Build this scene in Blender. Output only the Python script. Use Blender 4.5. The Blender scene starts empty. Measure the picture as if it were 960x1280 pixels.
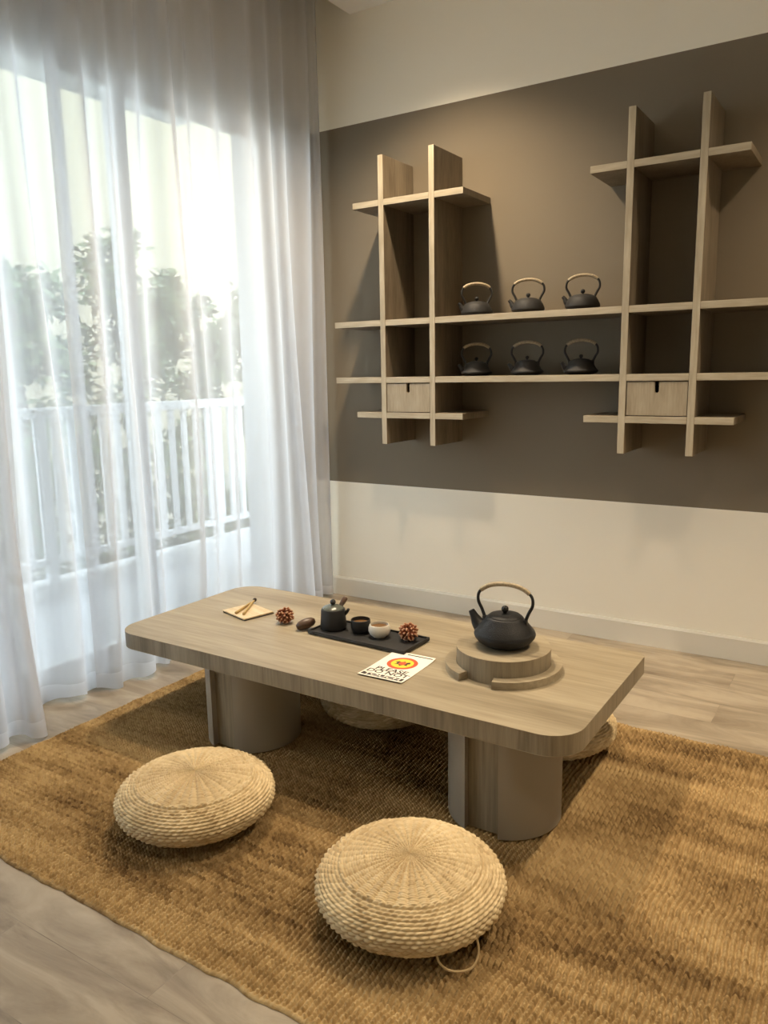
import bpy, bmesh, math, random
from mathutils import Vector, Matrix, noise
PI = math.pi
random.seed(7)
SC = bpy.context.scene
COL = SC.collection

# ------------------------------------------------------------------ helpers
def finish(name, bm, mat, parent=None, smooth=False, loc=None, sharp=None):
    me = bpy.data.meshes.new(name)
    bmesh.ops.recalc_face_normals(bm, faces=bm.faces[:])
    bm.to_mesh(me); bm.free()
    mats = mat if isinstance(mat, (list, tuple)) else [mat]
    for m in mats: me.materials.append(m)
    if smooth:
        for p in me.polygons: p.use_smooth = True
        if sharp is not None:
            me.set_sharp_from_angle(angle=math.radians(sharp))
    o = bpy.data.objects.new(name, me); COL.objects.link(o)
    if parent is not None: o.parent = parent
    if loc is not None: o.location = loc
    return o

def empty(name, loc, rz=0.0):
    o = bpy.data.objects.new(name, None); COL.objects.link(o)
    o.empty_display_size = 0.05
    o.location = loc; o.rotation_euler = (0, 0, rz)
    return o

def tag(o, label=None, cat=None, group=None, kind=None):
    if label: o['label'] = label
    if cat: o['category'] = cat
    if group: o['group'] = group
    if kind: o['kind'] = kind
    return o

def copy_tree(o, parent=None):
    c = o.copy(); COL.objects.link(c)
    if parent is not None: c.parent = parent
    for ch in list(o.children): copy_tree(ch, c)
    return c

def box(bm, lo, hi, bev=0.0, seg=2, mat=0):
    c = [(a + b) / 2 for a, b in zip(lo, hi)]; s = [abs(b - a) for a, b in zip(lo, hi)]
    t = bmesh.new()
    bmesh.ops.create_cube(t, size=1.0, matrix=Matrix.Translation(c) @ Matrix.Diagonal((*s, 1)))
    if bev > 0:
        bmesh.ops.bevel(t, geom=t.edges[:], offset=bev, segments=seg, profile=0.5, affect='EDGES')
    for f in t.faces: f.material_index = mat
    me = bpy.data.meshes.new('t'); t.to_mesh(me); t.free(); bm.from_mesh(me); bpy.data.meshes.remove(me)

def nbox(name, lo, hi, mat, parent=None, bev=0.0):
    bm = bmesh.new(); box(bm, lo, hi, bev)
    return finish(name, bm, mat, parent)

def lathe(bm, prof, n=48, M=Matrix(), cap0=True, cap1=True):
    rings = []
    for r, z in prof:
        if r < 1e-6: rings.append([bm.verts.new(M @ Vector((0, 0, z)))])
        else: rings.append([bm.verts.new(M @ Vector((r * math.cos(2*PI*i/n), r * math.sin(2*PI*i/n), z))) for i in range(n)])
    for a, b in zip(rings, rings[1:]):
        for i in range(n):
            j = (i + 1) % n
            if len(a) == 1 and len(b) > 1: bm.faces.new((a[0], b[i], b[j]))
            elif len(b) == 1 and len(a) > 1: bm.faces.new((a[i], a[j], b[0]))
            elif len(a) > 1: bm.faces.new((a[i], a[j], b[j], b[i]))
    if cap0 and len(rings[0]) > 1: bm.faces.new(rings[0])
    if cap1 and len(rings[-1]) > 1: bm.faces.new(rings[-1])

def tube(bm, pts, rad, n=10, caps=True, flat=1.0):
    pts = [Vector(p) for p in pts]
    rs = rad if isinstance(rad, (list, tuple)) else [rad] * len(pts)
    prev = None; rings = []
    for k, p in enumerate(pts):
        t = (pts[min(k+1, len(pts)-1)] - pts[max(k-1, 0)]).normalized()
        if prev is None:
            a = Vector((0, 0, 1)) if abs(t.z) < 0.9 else Vector((0, 1, 0))
            u = a.cross(t).normalized()
        else:
            u = (prev - t * prev.dot(t)).normalized()
        prev = u; v = t.cross(u)
        rings.append([bm.verts.new(p + u * rs[k] * math.cos(2*PI*i/n) + v * rs[k] * flat * math.sin(2*PI*i/n)) for i in range(n)])
    for a, b in zip(rings, rings[1:]):
        for i in range(n):
            j = (i+1) % n; bm.faces.new((a[i], a[j], b[j], b[i]))
    if caps: bm.faces.new(rings[0]); bm.faces.new(rings[-1])

def crom(P, n=8):
    P = [Vector(p) for p in P]; out = []
    for i in range(len(P)-1):
        p0 = P[max(i-1, 0)]; p1 = P[i]; p2 = P[i+1]; p3 = P[min(i+2, len(P)-1)]
        for k in range(n):
            t = k / n
            out.append(0.5*((2*p1)+(-p0+p2)*t+(2*p0-5*p1+4*p2-p3)*t*t+(-p0+3*p1-3*p2+p3)*t**3))
    out.append(P[-1]); return out

def prism(bm, outline, z0, z1, bev=0.0, mat_side=0, mat_top=0):
    t = bmesh.new()
    lo = [t.verts.new((x, y, z0)) for x, y in outline]; hi = [t.verts.new((x, y, z1)) for x, y in outline]
    n = len(outline); sides = []
    ft = t.faces.new(hi); fb = t.faces.new(lo[::-1])
    for i in range(n):
        j = (i+1) % n; f = t.faces.new((lo[i], lo[j], hi[j], hi[i])); f.material_index = mat_side; sides.append(f)
    ft.material_index = mat_top; fb.material_index = mat_top
    if bev > 0:
        ed = list({e for e in list(ft.edges) + list(fb.edges)})
        bmesh.ops.bevel(t, geom=ed, offset=bev, segments=2, profile=0.5, affect='EDGES')
    me = bpy.data.meshes.new('t'); t.to_mesh(me); t.free(); bm.from_mesh(me); bpy.data.meshes.remove(me)

def rrect(x0, y0, x1, y1, r, n=12):
    out = []; R4 = r if isinstance(r, tuple) else (r,)*4
    for r, sx, sy, a in zip(R4, (1, 0, 0, 1), (1, 1, 0, 0), (0, PI/2, PI, 1.5*PI)):
        cx = x1-r if sx else x0+r; cy = y1-r if sy else y0+r
        for i in range(n+1):
            t = a + PI/2*i/n; out.append((cx + r*math.cos(t), cy + r*math.sin(t)))
    return out

# ------------------------------------------------------------------ materials
def new_mat(name):
    m = bpy.data.materials.new(name); m.use_nodes = True
    nt = m.node_tree; b = nt.nodes['Principled BSDF']
    return m, nt, b

def plain(name, col, rough=0.6, metal=0.0, spec=0.5, bump=0.0, bscale=80, var=0.0, vscale=6):
    m, nt, b = new_mat(name)
    b.inputs['Base Color'].default_value = (*col, 1); b.inputs['Roughness'].default_value = rough
    b.inputs['Metallic'].default_value = metal; b.inputs['Specular IOR Level'].default_value = spec
    tc = nt.nodes.new('ShaderNodeTexCoord')
    if var > 0:
        n = nt.nodes.new('ShaderNodeTexNoise'); n.inputs['Scale'].default_value = vscale; n.inputs['Detail'].default_value = 4
        nt.links.new(tc.outputs['Object'], n.inputs['Vector'])
        r = nt.nodes.new('ShaderNodeValToRGB')
        r.color_ramp.elements[0].position = .3; r.color_ramp.elements[1].position = .7
        r.color_ramp.elements[0].color = (*[c*(1-var) for c in col], 1); r.color_ramp.elements[1].color = (*[min(1, c*(1+var)) for c in col], 1)
        nt.links.new(n.outputs['Fac'], r.inputs['Fac']); nt.links.new(r.outputs['Color'], b.inputs['Base Color'])
    if bump > 0:
        n = nt.nodes.new('ShaderNodeTexNoise'); n.inputs['Scale'].default_value = bscale; n.inputs['Detail'].default_value = 3
        nt.links.new(tc.outputs['Object'], n.inputs['Vector'])
        bp = nt.nodes.new('ShaderNodeBump'); bp.inputs['Strength'].default_value = bump; bp.inputs['Distance'].default_value = .002
        nt.links.new(n.outputs['Fac'], bp.inputs['Height']); nt.links.new(bp.outputs['Normal'], b.inputs['Normal'])
    return m

def wood(name, axis, dark, light, rough=0.5, stretch=14, scale=9, offs=(0, 0, 0)):
    """fine straight grain running along axis"""
    m, nt, b = new_mat(name)
    tc = nt.nodes.new('ShaderNodeTexCoord'); mp = nt.nodes.new('ShaderNodeMapping')
    s = [scale]*3; s['XYZ'.index(axis)] = scale/stretch
    mp.inputs['Scale'].default_value = s; mp.inputs['Location'].default_value = offs
    nt.links.new(tc.outputs['Object'], mp.inputs['Vector'])
    n1 = nt.nodes.new('ShaderNodeTexNoise'); n1.inputs['Scale'].default_value = 1.0; n1.inputs['Detail'].default_value = 5; n1.inputs['Roughness'].default_value = .6; n1.inputs['Distortion'].default_value = .4
    n2 = nt.nodes.new('ShaderNodeTexNoise'); n2.inputs['Scale'].default_value = 9.0; n2.inputs['Detail'].default_value = 3
    nt.links.new(mp.outputs['Vector'], n1.inputs['Vector']); nt.links.new(mp.outputs['Vector'], n2.inputs['Vector'])
    mx = nt.nodes.new('ShaderNodeMath'); mx.operation = 'MULTIPLY_ADD'; mx.inputs[1].default_value = .35
    mul = nt.nodes.new('ShaderNodeMath'); mul.operation = 'MULTIPLY'; mul.inputs[1].default_value = .65
    nt.links.new(n1.outputs['Fac'], mul.inputs[0]); nt.links.new(n2.outputs['Fac'], mx.inputs[0]); nt.links.new(mul.outputs[0], mx.inputs[2])
    r = nt.nodes.new('ShaderNodeValToRGB'); r.color_ramp.elements[0].position = .36; r.color_ramp.elements[1].position = .64
    r.color_ramp.elements[0].color = (*dark, 1); r.color_ramp.elements[1].color = (*light, 1)
    nt.links.new(mx.outputs[0], r.inputs['Fac']); nt.links.new(r.outputs['Color'], b.inputs['Base Color'])
    b.inputs['Roughness'].default_value = rough
    bp = nt.nodes.new('ShaderNodeBump'); bp.inputs['Strength'].default_value = .15; bp.inputs['Distance'].default_value = .001
    nt.links.new(n2.outputs['Fac'], bp.inputs['Height']); nt.links.new(bp.outputs['Normal'], b.inputs['Normal'])
    return m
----
Repeat the listing above exactly from its first line to the line containing "COL = SC.collection", both included, and omit the pictures.

> [The output]
Build this scene in Blender. Output only the Python script. Use Blender 4.5. The Blender scene starts empty. Measure the picture as if it were 960x1280 pixels.
import bpy, bmesh, math, random
from mathutils import Vector, Matrix, noise
PI = math.pi
random.seed(7)
SC = bpy.context.scene
COL = SC.collection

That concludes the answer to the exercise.